Improving the Learn Area will be our biggest focus in the coming months, so expect more updates on this in the following newsletters.

General Maintenance

User-facing changes

  1. Display of README/LICENSE/CHANGELOG now uses the package overview page layout, instead of the documentation layout.
  2. @YassineHaouzane added the display of exercise difficulty to the problems in the exercises section. Thank you very much!
  3. The package search dropdown in the top navigation bar now allows you to navigate the search results using your keyboard.
  4. When using the version switcher dropdown on the package documentation pages, the current path within the docs is now preserved.
  5. (WIP) We made progress on adding a page to the community section that highlights the Outreachy internship projects.
  6. (WIP) We made progress on exposing check.ocamllabs.io build information on the package overview page.
  7. (WIP) We started work on adding a dedicated “Install” page, together with the community: Discuss thread Please Improve my Draft of an “Install” Page on OCaml.org.

Updates to OCaml.org’s data:

  1. Following the announcement of the jobs section on the OCaml Discuss forums, the team reviewed and merged job listings submitted by external contributors. Thank you everyone!
  2. The videos for the Outreachy projects have been added but are not yet exposed via a dedicated page.
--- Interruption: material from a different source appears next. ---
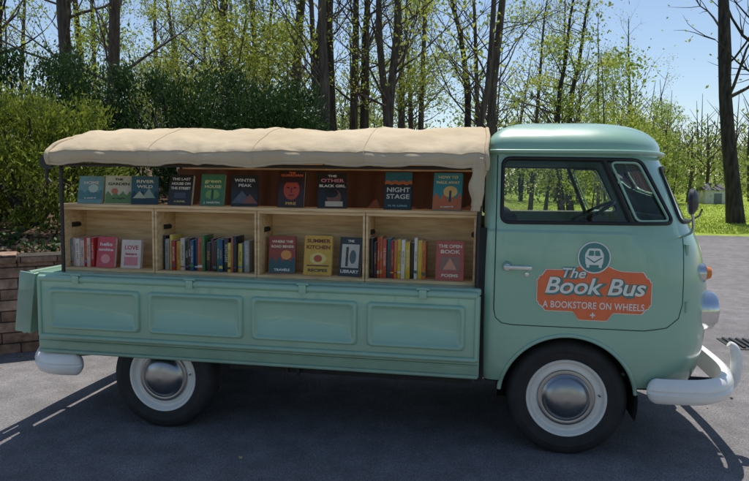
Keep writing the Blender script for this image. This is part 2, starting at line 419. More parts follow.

Internal maintenance, code health, and bug fixes

  1. The code of “ood” (OCaml.org’s data library and data parser) received some refactoring in order to make it easier for people to contribute to OCaml.org.
  2. All internal links to (subdomains of) ocaml.org were changed to use https in order to avoid unnecessary redirects.
  3. README/LICENSE/CHANGELOG files were not properly picked up by OCaml.org after the odoc upgrade. Now they are.
  4. @voodoos fixed the non-operational Merlin in the OCaml Playground.
  5. When a new build was deployed, package information used to be unavailable for around a minute. Now, the Issue: When package info is regenerating, package info is unavailable has been fixed.
  6. Bug fix: don’t crash on packages that have avoid-version on all versions.
  7. The package breadcrumbs template now uses the breadcrumbs data coming from odoc.
  8. Introduced a short-circuiting 404 let-binding operator to the handler functions: PR: Return 404 on not found.
  9. We kept having spurious CI build failures because the CI would use the most current version of opam-repository. Now, we pin opam-repository in all three places: 1) Makefile, 2) Dockerfile, 3) GitHub actions.
  10. Version upgrades: ocaml to 4.14.1, actions/checkout@v3 in GitHub Actions, dune to 3.6.
  11. After visually highlighting targeted headings was added in #628, there were two sets of hover styles being applied to the anchor targets in the headings of the package documentation. This has been resolved: PR: Remove duplicate doc.css anchor target styles, adjust hover styles.
  12. There was a problem with the right sidebar not showing up when you navigated to the tutorial coming from the “Learn” page. Thanks to #1021 and #1041, the sidebar now works properly with the AJAX-navigation provided by HTMX.
  13. A user reported problems with font-sizing / layout. We changed Tailwind’s px-based breakpoints to em-based breakpoints - in order to respect people’s browser and OS font size settings.
  14. (WIP) Work on adding a sitemap.xml to help search engines to index all of OCaml.org’s pages is in progress.